6. O legislador deve aumentar a gama de regimes jurídicos do Terceiro Setor e eliminar proibições injustificáveis
Na linha do que sucede por impulso do direito da União Europeia e à semelhança do que já acontece em vários países europeus é importante clarificar e unificar o regime das empresas sociais. Por outro lado é importante garantir que modelos híbridos podem ser legalmente utilizados, como as fundações de cidadãos (ou de participação) com larga implantação na Alemanha e no Reino Unido, e as fundações e associações-empresa.
7. A nova regulação do Terceiro Setor deve ter efetivos poderes de intervenção
Um regulador global do Terceiro Setor não só deve ter poderes para fazer cumprir os deveres de reporte e de transparência que decorrem da lei, como deve poder recomendar outros tipos de deveres desta natureza para além dos previstos na lei, à semelhança do que sucede noutros mercados com outros reguladores como a ANACOM, o BdP ou a CMVM. Mas tal não implica que não tenha igualmente poderes para intervir, em situações de maior gravidade, na vida das instituições. O modelo legal previsto no Estatuto das Instituições Particulares de Solidariedade Social (EIPSS), que não tem aplicação prática adequada, pode ser um ponto de partida. A intervenção da Charity Commision inglesa também.
8. O EIPSS devia ser fundido com uma lei sobre a regulação pública da atividade do Terceiro Setor
Não obstante a importância do âmbito do EIPSS ele confunde com a quase totalidade do Terceiro Setor pelo que seria recomendável a existência de um único diploma jurídico, para um único regulador, respeitante a todas as matérias em que o Estado pretende intervir.
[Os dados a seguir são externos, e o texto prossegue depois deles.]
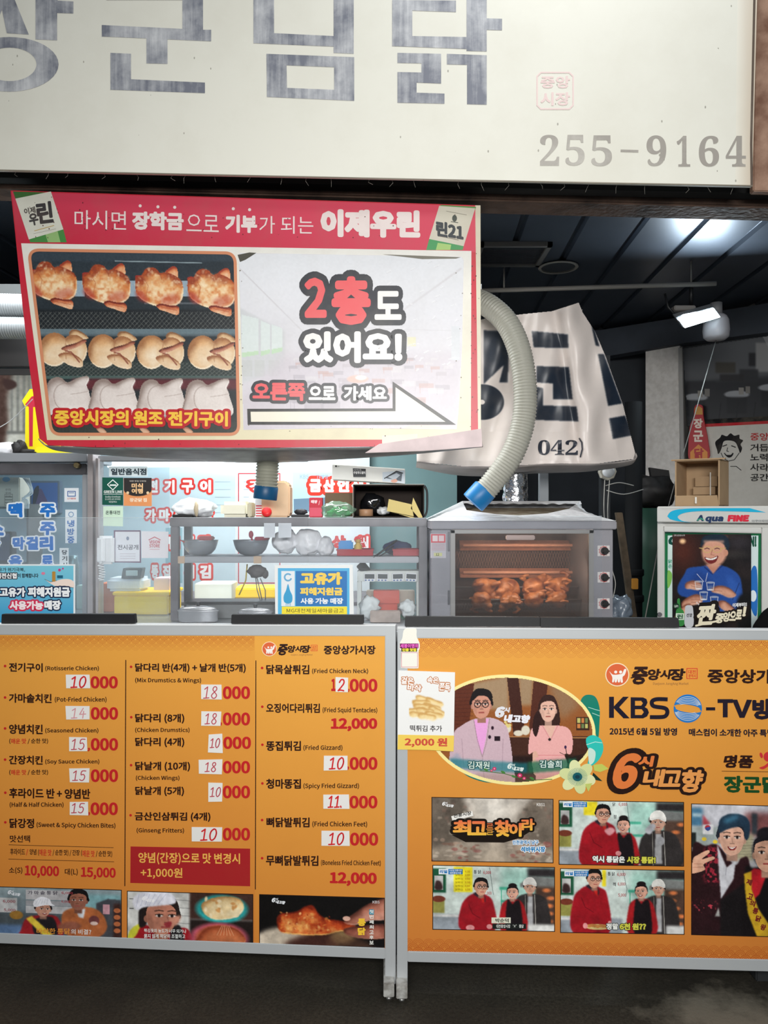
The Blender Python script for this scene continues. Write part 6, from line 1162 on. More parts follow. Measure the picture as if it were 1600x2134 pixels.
b = MB(); b.prism([(a0, 3.0, ZT+.001), (a1-.006, 3.0, ZT+.001), (a1, 3.0, ZT+.012), (a1, 3.0, zt-.02), (a1-.016, 3.0, zt), (a0+.03, 3.0, zt), (a0, 3.0, zt-.05)], (0, .09, 0), .006); b.build('jug_body', mat('peach_plastic', (232, 196, 158), .5, var=.2, vscale=12), jg)
b = MB(); q = P(556, 1067, 2.995); b.lathe((q.x, 2.998, q.z), [(.0, -.016), (.017, -.016), (.019, -.012), (.019, 0)], 24, 'Y'); b.build('cap', mat('bright_red', (226, 40, 44), .4), jg)
p = Print(fplane(2.9985)); p.rect(532, 1040, 545, 1077, (240, 240, 242), 1)
for k in range(5): p.rect(533, 1053+k*5.2, 545, 1055.5+k*5.2, (206, 50, 60), 2)
p.build('striped_label', ink2, jg)
b = MB(); a0, a1, zt = surf(606, 640, 1063, 3.02, .1); b.box(a0, a1, 3.02, 3.1, ZT+.001, ZT+.012, .002); b.blob(((a0+a1)/2+.006, 3.03, ZT+.022), (.026, .012, .012), .3, 3, 9, 3); one('clip_box', 'grey box with a black clip between jug and red carton', 'clip', b, mat('dark_clip', (44, 46, 50), .5))
rc = thing('carton', 'small red carton with white lettering on the rack top', 'box', (P(658, 0, 3.0).x, 3.02, ZT)); a0, a1, zt = surf(644, 671, 1037, 3.0, .05); b = MB(); b.box(a0, a1, 3.0, 3.05, ZT+.001, zt, .002); b.build('carton_body', mat('red_card', (200, 28, 56), .5), rc)
p = Print(fplane(2.999)); p.rect(645, 1058, 671, 1076, (216, 70, 96), 1); p.text('태양', 648, 1042, 661, 1049, (246, 230, 234), 2, .03); p.line([(664, 1052), (666, 1044)], 1, (240, 190, 200), 2); p.build('carton_print', ink2, rc)
c = P(705, 1060, 3.02); bg = thing('plastic_bag', 'clear plastic bag of green packets in front of the black box', 'bag', (c.x, 3.02, ZT)); b = MB(); b.blob((c.x, 3.0, ZT+.03), (.062, .03, .034), .25, 1.8, 4, 4, ZT+.001); b.build('bag_film', glass('bag_film_glass', (226, 244, 232), .25, .12, (190, 222, 200)), bg)
b = MB()
for k in range(7): b.blob((c.x-.03+k*.011, 3.0+.008*math.sin(k), ZT+.017+.008*(k % 3)), (.014, .01, .012), .4, 2, k, 2)
b.build('packets', mat('green_pack', (60, 150, 84), .5), bg)
b = MB(); pb(b, 677, 1027, 736, 1077, 3.07, .08, .002); one('carton', 'plain brown carton behind the green packets', 'box', b, mat('brown_card', (110, 92, 72), .8))
# open black-lined box on its side with the flat filter carton on it
ob = thing('open_box', 'open cardboard box lying on its side with a black inside on the rack top', 'box', (P(812, 0, 3.0).x, 3.05, ZT)); a0, a1, zt = surf(736, 884, 1010, 3.0, .17); dk_in = mat('dark_card', (46, 38, 34), .85); oc = mat('outer_card', (190, 186, 178), .7)
b = MB(); b.box(a0, a0+.004, 3.0, 3.17, ZT+.001, zt, 0); b.box(a1-.004, a1, 3.0, 3.17, ZT+.001, zt, 0); b.box(a0, a1, 3.0, 3.17, ZT+.001, ZT+.005, 0); b.box(a0, a1, 3.0, 3.17, zt-.004, zt, 0); b.box(a0, a1, 3.165, 3.17, ZT+.001, zt, 0); b.build('box_walls', dk_in, ob)
b = MB(); b.box(a0-.002, a0, 2.998, 3.17, ZT+.001, zt+.002, 0); b.box(a0, a1, 2.998, 3.17, zt, zt+.002, 0); b.build('outer_face', oc, ob)
b = MB(); b.tube([Vector(q) for q in spline([(a1+.001, 2.998, ZT+.004), (a1+.010, 2.996, ZT+.03), (a1+.010, 2.996, zt-.03), (a1, 2.998, zt-.004)], 8)], .004, 8); b.build('handle_strap', black_p, ob)
b = MB(); c = P(762, 1066, 3.02); b.lathe((c.x, 3.05, ZT+.006), [(.027, 0), (.028, .001), (.028, .026), (.027, .027), (.016, .027), (.016, .0)], 28); one('tape_roll', 'roll of brown packing tape in the open black box', 'tape roll', b, mat('tape_brown', (176, 136, 104), .4))
c = P(800, 1062, 3.02); b = MB(); b.blob((c.x-.002, 3.07, ZT+.026), (.026, .03, .018), .35, 2.2, 6, 3, ZT+.006); one('tissue', 'crumpled white wrapper beside the tape roll', 'wrapper', b, film)
c = P(765, 1035, 3.1); b = MB(); b.blob((c.x+.02, 3.12, ZT+.055), (.05, .035, .045), .3, 2, 8, 3, ZT+.008); one('plastic_bag', 'dark translucent bag at the back of the open black box', 'bag', b, glass('dark_film', (90, 90, 96), .3, .1, (70, 72, 78)))
ca = mat('yellow_card', (216, 196, 128), .7); cd = thing('folded_card', 'yellow folded card hanging out of the open black box', 'card', P(845, 1078, 2.97))
for q in ([(810, 1040), (857, 1051), (862, 1076), (806, 1065)], [(861, 1037), (880, 1077), (878, 1086), (856, 1060)], [(806, 1066), (860, 1077), (879, 1086), (830, 1071)]):
    b = MB(); b.pprism(fplane(2.975), q, .0016); b.build('card_panel', ca, cd)
FL = fplane(3.01); fc = thing('carton', 'long white carton printed with a range hood, lying on the open box', 'box', P(768, 1004, 3.05)); b = MB(); b.pprism(FL, [(692, 967), (844, 977), (844, 1008), (691, 999)], .12, 0, .002); b.build('carton_body', mat('white_card', (226, 226, 222), .55), fc)
p = Print(fplane(3.0085)); p.poly([(735, 976), (762, 977), (762, 994), (736, 994)], (36, 40, 44), 1); p.text('주방후드필터', 736.5, 982, 761, 988, (236, 236, 236), 2, .02); p.text('사이즈', 736.5, 977.6, 753, 981, (226, 226, 226), 2, 0); p.ell(700, 971.5, 2, 2, (60, 60, 60), 1); p.line([(703, 972), (707, 972)], .7, (90, 90, 90), 1)
p.poly([(797, 984), (843, 980), (843, 1008), (797, 1003)], (200, 210, 220), .8); p.poly([(802, 996), (826, 982), (838, 987), (836, 1003)], (90, 100, 110), 1.2); p.poly([(808, 994), (826, 986), (834, 990), (822, 1001)], (186, 196, 206), 1.5); p.line([(801, 997), (826, 982), (839, 986)], 2, (30, 32, 36), 2); p.blob([(814, 1002), (824, 998), (828, 1003), (820, 1006)], (216, 160, 140), 2); p.build('carton_print', ink2, fc)
# middle shelf
def bowl(x0, x1, y0, label, Y=3.03):
    t = thing('mixing_bowl', label, 'bowl', (P((x0+x1)/2, 0, Y).x, Y+.01, ZM)); r = (P(x1, 0, Y).x-P(x0, 0, Y).x)/2; h = P(0, y0, Y).z-ZM-.001
    pr = [(.36*r, 0), (.62*r, .1*h), (.84*r, .38*h), (.95*r, .72*h), (r, h), (1.03*r, h+.001), (.97*r, h-.002), (.9*r, .7*h), (.78*r, .38*h), (.5*r, .13*h), (.01, .1*h)]
    b = MB(); b.lathe((P((x0+x1)/2, 0, Y).x, Y+.01, ZM+.001), pr, 40, 'Z', True, True, .85); b.build('bowl_body', mat('bowl_steel', (176, 182, 190), .28, .6), t); return t
b1 = bowl(379, 453, 1126, 'steel mixing bowl at the left end of the middle shelf'); b2 = bowl(485, 559, 1126, 'steel mixing bowl beside the plastic bags on the middle shelf')
b = MB(); b.tube([P(361, 1117, 2.99), P(380, 1128, 3.0), P(400, 1138, 3.02)], .0022, 6); one('spoon', 'thin red handled spoon leaning in the left bowl', 'spoon', b, red_p)
b = MB(); pb(b, 412, 1118, 442, 1126, 3.02, .05, .004); b.tube([P(425, 1124, 3.03), P(424, 1150, 3.04)], .003, 6); one('scoop', 'flat red scoop standing in the left bowl', 'scoop', b, mat('dull_red', (176, 50, 60), .5))
b = MB(); b.blob(P(523, 1114, 3.03), (.0095, .006, .015), .05, 1, 2, 3); b.tube([P(524, 1118, 3.03), P(528, 1150, 3.04)], .004, 6); pb(b, 530, 1119, 559, 1126, 3.03, .04, .003); one('ladle', 'pinkish red ladle sticking out of the right bowl', 'ladle', b, mat('rose_red', (176, 64, 84), .5))
for i, (x, y, rx, rz, lab) in enumerate(((592, 1128, .05, .052, 'bunched white plastic bag hanging left of centre on the rack'), (640, 1130, .055, .055, 'large white plastic bag slumped at the centre of the rack'), (676, 1140, .034, .04, 'small white plastic bag against the red basket'))):
    c = P(x, y, 3.03); b = MB(); b.blob((c.x, 3.06, max(c.z, ZM+rz*.72)), (rx, .045, rz), .2, 1.5, 21+i, 4, ZM+.001); one('plastic_bag', lab, 'bag', b, mat('bag_white', (250, 250, 253), .35, 0, .5, bump=.5, bscale=25))
for x0, x1, lab in ((550, 573, 'left white slip taped under the rack top'), (580, 607, 'right white slip taped under the rack top')):
    sheetcard('paper_slip', lab, 'paper', fplane(2.944), [(x0, 1090), (x1, 1090), (x1, 1120), (x0, 1121)], (224, 228, 234), lambda p: None, matte, .0004)
def basket(x0, x1, y0, y1, label, Y):
    t = thing('basket', label, 'basket', (P((x0+x1)/2, 0, Y).x, Y+.04, ZM)); a, c = P(x0, y0, Y).x, P(x1, y0, Y).x; z = P(0, y0, Y).z; b = MB()
    b.box(a+.006, c-.006, Y+.004, Y+.09, ZM+.001, ZM+.004); 
    for q in ((a+.004, c-.004, Y, Y+.004), (a+.004, c-.004, Y+.09, Y+.094), (a, a+.004, Y, Y+.094), (c-.004, c, Y, Y+.094)): b.box(*q, ZM+.001, z, .001)
    b.build('basket_wall', mat('basket_red', (176, 28, 44), .45), t); b = MB()
    for q in ((a-.003, c+.003, Y-.003, Y+.005), (a-.003, c+.003, Y+.09, Y+.097), (a-.003, a+.004, Y, Y+.094), (c-.004, c+.003, Y, Y+.094)): b.box(*q, z-.005, z+.001, .001)
    b.build('basket_rim', MATS['basket_red'], t)
basket(702, 777, 1145, 1163, 'red plastic basket holding a blue pack and a yellow bottle', 3.0); basket(819, 874, 1145, 1162, 'red plastic basket at the right end of the middle shelf', 3.0)
b = MB(); pb(b, 705, 1127, 735, 1156, 3.02, .04, .006); one('tissue_pack', 'bright blue pack in the left red basket', 'pack', b, mat('sky_blue', (40, 150, 226), .4))
yb = thing('bottle', 'small yellow bottle in the left red basket', 'bottle', (P(746, 0, 3.04).x, 3.045, ZM+.005)); c = P(746, 1150, 3.04); b = MB(); b.lathe((c.x, 3.045, ZM+.005), [(.014, 0), (.016, .004), (.016, .034), (.009, .042), (.009, .046)], 20); b.build('bottle_body', mat('bottle_yellow', (232, 196, 110), .4), yb); b = MB(); b.lathe((c.x, 3.045, ZM+.0505), [(.011, 0), (.011, .012), (.01, .013)], 18); b.build('cap', mat('cap_tan', (222, 176, 96), .5), yb)
b = MB(); b.tube([P(776, 1164, 2.96), P(800, 1146, 2.97), P(827, 1126, 2.99)], .004, 8); b.tube([P(780, 1166, 2.965), P(806, 1150, 2.975), P(820, 1138, 2.99)], .003, 8); one('tongs', 'black tongs leaning across the middle shelf', 'tongs', b, black_p)
c = P(828, 1148, 3.05); b = MB(); b.blob((c.x, 3.12, ZM+.026), (.058, .03, .03), .2, 2, 13, 3, ZM+.001); one('cloth_bag', 'navy cloth bag behind the right red basket', 'bag', b, mat('navy_cloth', (34, 48, 96), .8))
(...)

Estas medidas têm, genericamente, apoio de todo o Terceiro Setor. Apenas desinformação da opinião pública, assunções infundadas, e preconceitos ideológicos podem justificar que não se avance neste sentido. A importância social do Setor, em si mesmo e para o interesse público, bem como o seu peso na economia, justificam uma intervenção desta natureza.